The proper interpretation of this page is that Google tracks everything to the maximum extent possible, and always has. If you sign up for My Search History, you can choose to delete some of the history that Google makes available for your viewing pleasure, but it still exists on Google’s computers. If you don’t sign up for My Search History, Google is still collecting that information, but you can never see it. This is what Google’s cookie is for that expires in 2038, which Google has been using for at least five years now. Delete your Google cookie regularly, and you’ll be much safer because it means that Google has to give you a new unique ID the next time you visit any of their sites.

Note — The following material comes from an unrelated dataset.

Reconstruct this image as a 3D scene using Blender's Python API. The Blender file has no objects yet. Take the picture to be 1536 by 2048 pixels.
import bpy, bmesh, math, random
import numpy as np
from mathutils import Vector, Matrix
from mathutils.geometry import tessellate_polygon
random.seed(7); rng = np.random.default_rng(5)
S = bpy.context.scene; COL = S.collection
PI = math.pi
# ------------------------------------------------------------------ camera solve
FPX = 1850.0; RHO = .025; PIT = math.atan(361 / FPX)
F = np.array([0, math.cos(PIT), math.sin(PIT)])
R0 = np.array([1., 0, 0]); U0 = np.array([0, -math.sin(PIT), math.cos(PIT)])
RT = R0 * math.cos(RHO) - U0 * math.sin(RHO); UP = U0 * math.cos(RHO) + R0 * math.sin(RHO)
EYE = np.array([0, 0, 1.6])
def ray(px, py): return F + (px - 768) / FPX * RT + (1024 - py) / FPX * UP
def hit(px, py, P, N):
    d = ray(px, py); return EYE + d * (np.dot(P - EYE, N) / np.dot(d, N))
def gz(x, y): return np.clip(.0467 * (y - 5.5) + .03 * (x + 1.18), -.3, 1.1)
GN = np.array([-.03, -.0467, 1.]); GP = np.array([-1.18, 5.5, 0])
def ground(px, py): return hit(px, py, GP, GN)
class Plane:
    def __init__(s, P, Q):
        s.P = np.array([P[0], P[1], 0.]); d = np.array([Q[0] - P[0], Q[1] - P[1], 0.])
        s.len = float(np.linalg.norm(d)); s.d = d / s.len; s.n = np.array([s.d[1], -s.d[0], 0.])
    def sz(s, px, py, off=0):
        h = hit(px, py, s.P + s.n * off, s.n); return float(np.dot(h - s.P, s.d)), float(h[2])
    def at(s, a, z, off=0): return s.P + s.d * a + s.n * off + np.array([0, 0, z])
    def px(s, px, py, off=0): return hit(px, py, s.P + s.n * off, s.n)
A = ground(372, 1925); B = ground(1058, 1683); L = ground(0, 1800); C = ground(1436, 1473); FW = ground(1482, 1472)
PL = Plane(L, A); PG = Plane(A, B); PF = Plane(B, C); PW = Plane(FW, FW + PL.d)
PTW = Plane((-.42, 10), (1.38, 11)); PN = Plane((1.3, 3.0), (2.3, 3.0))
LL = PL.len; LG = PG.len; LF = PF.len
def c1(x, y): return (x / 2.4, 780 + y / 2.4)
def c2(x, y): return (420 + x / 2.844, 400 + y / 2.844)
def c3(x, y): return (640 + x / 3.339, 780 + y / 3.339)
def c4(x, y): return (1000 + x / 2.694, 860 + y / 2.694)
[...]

They’re tracking us as aggressively and thoroughly as they can. It makes sense, given that the more they know about you, the more they can offer what you want. This is the same reason grocery stores give you a discount card if you let them track your every purchase and compile it along with your address to figure out what to stock. That information is freakin’ valuable. You have got to wonder what it’s worth to them. Does that mean they’re selling your private info, or using it in any remotely evil way? No, and I doubt they are. But I’ve had a problem with the grocery store cards for years, and gotten around it by giving them totally false and misleading info. I’ve talked to at least 20 other people who do the same thing, and this is not a topic that comes up regularly in chats with friends and colleagues. If we’re all lying, then the demographic information they’re collecting is bogus. Think about it: are the grocery stores more likely to have exactly what you shop for now than they were fifteen years ago, before the Great Discount Card Circus? For me, they’ve gotten worse. They’re stocking fewer items, thinking those are the ones that sell the most. Customers like me, who don’t buy what other people buy, can go take a flying leap. You have to ask yourself: is the tracking of all this data – huge amounts of data, expensive to collect and store and analyze – helping Google provide better search results? It seems more targeted toward making SEO obsolete, as Gurtie pointed out at Theadwatch:

imho the best way to ‘get rid’ of seo is to make the SERPS so personalised that no site can hope to be ‘top’ in any measurable way. If Google start down the ‘customers who liked this site also liked’ path (can anyone say Urchin?) then everyones SERPS will be unique. Once it becomes impossible to show a client they’re top of page 1 a lot of the ?100 a month type SEO contracts will surely crash and burn.

Now, you and I as people who are trying to build sites that rank well may find that alarming. But is it good for the searchers? I tend to agree that some aspects of SEO make results worse on searches. But what’s the alternative? Every sensible form of advertising online has been killed by spammers and abusers. Direct email marketing, for example, which should have been the online equivalent of direct mail. How does a valuable new site get anywhere these days, anyway?